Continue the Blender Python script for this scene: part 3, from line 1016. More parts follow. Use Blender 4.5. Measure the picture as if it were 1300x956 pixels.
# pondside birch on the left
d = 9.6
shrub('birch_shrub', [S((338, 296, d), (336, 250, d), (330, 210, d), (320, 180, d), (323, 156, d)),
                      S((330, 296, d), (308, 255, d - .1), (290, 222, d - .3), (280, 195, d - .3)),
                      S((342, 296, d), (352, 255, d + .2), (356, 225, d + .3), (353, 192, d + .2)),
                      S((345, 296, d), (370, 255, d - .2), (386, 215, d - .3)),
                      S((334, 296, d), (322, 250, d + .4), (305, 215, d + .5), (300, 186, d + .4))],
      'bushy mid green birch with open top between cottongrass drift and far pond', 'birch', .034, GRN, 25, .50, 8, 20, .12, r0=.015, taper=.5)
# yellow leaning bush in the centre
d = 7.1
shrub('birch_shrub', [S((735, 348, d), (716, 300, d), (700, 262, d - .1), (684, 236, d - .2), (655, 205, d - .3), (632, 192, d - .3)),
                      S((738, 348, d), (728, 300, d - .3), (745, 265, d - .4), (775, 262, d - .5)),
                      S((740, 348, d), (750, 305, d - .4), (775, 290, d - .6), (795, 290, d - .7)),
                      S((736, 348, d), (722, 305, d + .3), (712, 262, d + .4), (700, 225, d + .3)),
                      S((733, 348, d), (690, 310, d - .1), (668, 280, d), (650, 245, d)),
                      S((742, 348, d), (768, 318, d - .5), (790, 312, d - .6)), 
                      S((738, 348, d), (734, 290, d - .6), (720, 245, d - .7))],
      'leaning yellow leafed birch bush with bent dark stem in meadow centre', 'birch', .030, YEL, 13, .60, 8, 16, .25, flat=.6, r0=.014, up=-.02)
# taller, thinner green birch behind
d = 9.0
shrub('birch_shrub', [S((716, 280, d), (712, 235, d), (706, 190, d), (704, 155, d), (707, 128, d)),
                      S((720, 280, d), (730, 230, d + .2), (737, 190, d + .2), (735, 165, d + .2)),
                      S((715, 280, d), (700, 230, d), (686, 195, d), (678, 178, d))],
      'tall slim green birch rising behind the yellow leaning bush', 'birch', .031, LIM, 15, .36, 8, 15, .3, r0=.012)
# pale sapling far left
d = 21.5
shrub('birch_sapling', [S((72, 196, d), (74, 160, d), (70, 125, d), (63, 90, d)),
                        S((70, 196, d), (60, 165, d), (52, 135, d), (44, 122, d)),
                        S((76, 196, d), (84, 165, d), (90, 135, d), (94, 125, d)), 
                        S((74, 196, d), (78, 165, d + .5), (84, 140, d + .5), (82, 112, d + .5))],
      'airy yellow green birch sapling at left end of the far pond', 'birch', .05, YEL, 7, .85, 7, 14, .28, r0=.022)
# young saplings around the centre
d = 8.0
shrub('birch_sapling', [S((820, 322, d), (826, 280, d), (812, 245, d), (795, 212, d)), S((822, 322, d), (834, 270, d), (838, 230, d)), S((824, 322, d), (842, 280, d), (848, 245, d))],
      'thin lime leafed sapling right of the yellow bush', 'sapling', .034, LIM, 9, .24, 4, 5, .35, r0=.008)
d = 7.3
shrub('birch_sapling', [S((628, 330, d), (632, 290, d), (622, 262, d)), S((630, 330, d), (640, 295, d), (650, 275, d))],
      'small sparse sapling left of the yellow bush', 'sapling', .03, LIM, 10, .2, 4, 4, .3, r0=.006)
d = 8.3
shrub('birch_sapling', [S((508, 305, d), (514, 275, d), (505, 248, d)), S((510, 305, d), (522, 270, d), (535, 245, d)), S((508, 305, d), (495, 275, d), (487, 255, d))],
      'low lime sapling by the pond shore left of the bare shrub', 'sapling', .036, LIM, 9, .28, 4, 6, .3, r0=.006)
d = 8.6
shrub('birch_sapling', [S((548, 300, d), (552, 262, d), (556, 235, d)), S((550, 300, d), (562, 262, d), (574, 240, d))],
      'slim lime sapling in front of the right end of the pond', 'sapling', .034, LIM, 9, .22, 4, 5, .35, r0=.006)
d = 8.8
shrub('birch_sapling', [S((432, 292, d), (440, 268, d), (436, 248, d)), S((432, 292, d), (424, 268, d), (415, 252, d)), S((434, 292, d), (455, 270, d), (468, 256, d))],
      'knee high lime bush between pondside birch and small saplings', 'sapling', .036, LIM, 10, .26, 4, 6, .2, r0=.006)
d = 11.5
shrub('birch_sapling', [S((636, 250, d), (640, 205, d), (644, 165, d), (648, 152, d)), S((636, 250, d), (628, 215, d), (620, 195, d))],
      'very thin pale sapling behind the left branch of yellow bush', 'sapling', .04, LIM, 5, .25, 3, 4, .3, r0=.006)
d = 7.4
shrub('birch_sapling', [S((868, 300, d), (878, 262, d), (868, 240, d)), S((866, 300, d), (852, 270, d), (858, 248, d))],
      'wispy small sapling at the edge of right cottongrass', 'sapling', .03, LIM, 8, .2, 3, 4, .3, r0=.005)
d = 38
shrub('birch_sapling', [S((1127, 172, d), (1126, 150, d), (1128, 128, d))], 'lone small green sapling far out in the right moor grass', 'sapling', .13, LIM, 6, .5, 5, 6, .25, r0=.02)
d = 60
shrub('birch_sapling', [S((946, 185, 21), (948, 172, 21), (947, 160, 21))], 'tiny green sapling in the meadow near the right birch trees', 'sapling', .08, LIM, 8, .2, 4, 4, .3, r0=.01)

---

WHAT THE TASK REQUIRES:
Would you give the material above again, complete and exact?

OUTPUT FOR THIS TASK:
Continue the Blender Python script for this scene: part 3, from line 1016. More parts follow. Use Blender 4.5. Measure the picture as if it were 1300x956 pixels.
# pondside birch on the left
d = 9.6
shrub('birch_shrub', [S((338, 296, d), (336, 250, d), (330, 210, d), (320, 180, d), (323, 156, d)),
                      S((330, 296, d), (308, 255, d - .1), (290, 222, d - .3), (280, 195, d - .3)),
                      S((342, 296, d), (352, 255, d + .2), (356, 225, d + .3), (353, 192, d + .2)),
                      S((345, 296, d), (370, 255, d - .2), (386, 215, d - .3)),
                      S((334, 296, d), (322, 250, d + .4), (305, 215, d + .5), (300, 186, d + .4))],
      'bushy mid green birch with open top between cottongrass drift and far pond', 'birch', .034, GRN, 25, .50, 8, 20, .12, r0=.015, taper=.5)
# yellow leaning bush in the centre
d = 7.1
shrub('birch_shrub', [S((735, 348, d), (716, 300, d), (700, 262, d - .1), (684, 236, d - .2), (655, 205, d - .3), (632, 192, d - .3)),
                      S((738, 348, d), (728, 300, d - .3), (745, 265, d - .4), (775, 262, d - .5)),
                      S((740, 348, d), (750, 305, d - .4), (775, 290, d - .6), (795, 290, d - .7)),
                      S((736, 348, d), (722, 305, d + .3), (712, 262, d + .4), (700, 225, d + .3)),
                      S((733, 348, d), (690, 310, d - .1), (668, 280, d), (650, 245, d)),
                      S((742, 348, d), (768, 318, d - .5), (790, 312, d - .6)), 
                      S((738, 348, d), (734, 290, d - .6), (720, 245, d - .7))],
      'leaning yellow leafed birch bush with bent dark stem in meadow centre', 'birch', .030, YEL, 13, .60, 8, 16, .25, flat=.6, r0=.014, up=-.02)
# taller, thinner green birch behind
d = 9.0
shrub('birch_shrub', [S((716, 280, d), (712, 235, d), (706, 190, d), (704, 155, d), (707, 128, d)),
                      S((720, 280, d), (730, 230, d + .2), (737, 190, d + .2), (735, 165, d + .2)),
                      S((715, 280, d), (700, 230, d), (686, 195, d), (678, 178, d))],
      'tall slim green birch rising behind the yellow leaning bush', 'birch', .031, LIM, 15, .36, 8, 15, .3, r0=.012)
# pale sapling far left
d = 21.5
shrub('birch_sapling', [S((72, 196, d), (74, 160, d), (70, 125, d), (63, 90, d)),
                        S((70, 196, d), (60, 165, d), (52, 135, d), (44, 122, d)),
                        S((76, 196, d), (84, 165, d), (90, 135, d), (94, 125, d)), 
                        S((74, 196, d), (78, 165, d + .5), (84, 140, d + .5), (82, 112, d + .5))],
      'airy yellow green birch sapling at left end of the far pond', 'birch', .05, YEL, 7, .85, 7, 14, .28, r0=.022)
# young saplings around the centre
d = 8.0
shrub('birch_sapling', [S((820, 322, d), (826, 280, d), (812, 245, d), (795, 212, d)), S((822, 322, d), (834, 270, d), (838, 230, d)), S((824, 322, d), (842, 280, d), (848, 245, d))],
      'thin lime leafed sapling right of the yellow bush', 'sapling', .034, LIM, 9, .24, 4, 5, .35, r0=.008)
d = 7.3
shrub('birch_sapling', [S((628, 330, d), (632, 290, d), (622, 262, d)), S((630, 330, d), (640, 295, d), (650, 275, d))],
      'small sparse sapling left of the yellow bush', 'sapling', .03, LIM, 10, .2, 4, 4, .3, r0=.006)
d = 8.3
shrub('birch_sapling', [S((508, 305, d), (514, 275, d), (505, 248, d)), S((510, 305, d), (522, 270, d), (535, 245, d)), S((508, 305, d), (495, 275, d), (487, 255, d))],
      'low lime sapling by the pond shore left of the bare shrub', 'sapling', .036, LIM, 9, .28, 4, 6, .3, r0=.006)
d = 8.6
shrub('birch_sapling', [S((548, 300, d), (552, 262, d), (556, 235, d)), S((550, 300, d), (562, 262, d), (574, 240, d))],
      'slim lime sapling in front of the right end of the pond', 'sapling', .034, LIM, 9, .22, 4, 5, .35, r0=.006)
d = 8.8
shrub('birch_sapling', [S((432, 292, d), (440, 268, d), (436, 248, d)), S((432, 292, d), (424, 268, d), (415, 252, d)), S((434, 292, d), (455, 270, d), (468, 256, d))],
      'knee high lime bush between pondside birch and small saplings', 'sapling', .036, LIM, 10, .26, 4, 6, .2, r0=.006)
d = 11.5
shrub('birch_sapling', [S((636, 250, d), (640, 205, d), (644, 165, d), (648, 152, d)), S((636, 250, d), (628, 215, d), (620, 195, d))],
      'very thin pale sapling behind the left branch of yellow bush', 'sapling', .04, LIM, 5, .25, 3, 4, .3, r0=.006)
d = 7.4
shrub('birch_sapling', [S((868, 300, d), (878, 262, d), (868, 240, d)), S((866, 300, d), (852, 270, d), (858, 248, d))],
      'wispy small sapling at the edge of right cottongrass', 'sapling', .03, LIM, 8, .2, 3, 4, .3, r0=.005)
d = 38
shrub('birch_sapling', [S((1127, 172, d), (1126, 150, d), (1128, 128, d))], 'lone small green sapling far out in the right moor grass', 'sapling', .13, LIM, 6, .5, 5, 6, .25, r0=.02)
d = 60
shrub('birch_sapling', [S((946, 185, 21), (948, 172, 21), (947, 160, 21))], 'tiny green sapling in the meadow near the right birch trees', 'sapling', .08, LIM, 8, .2, 4, 4, .3, r0=.01)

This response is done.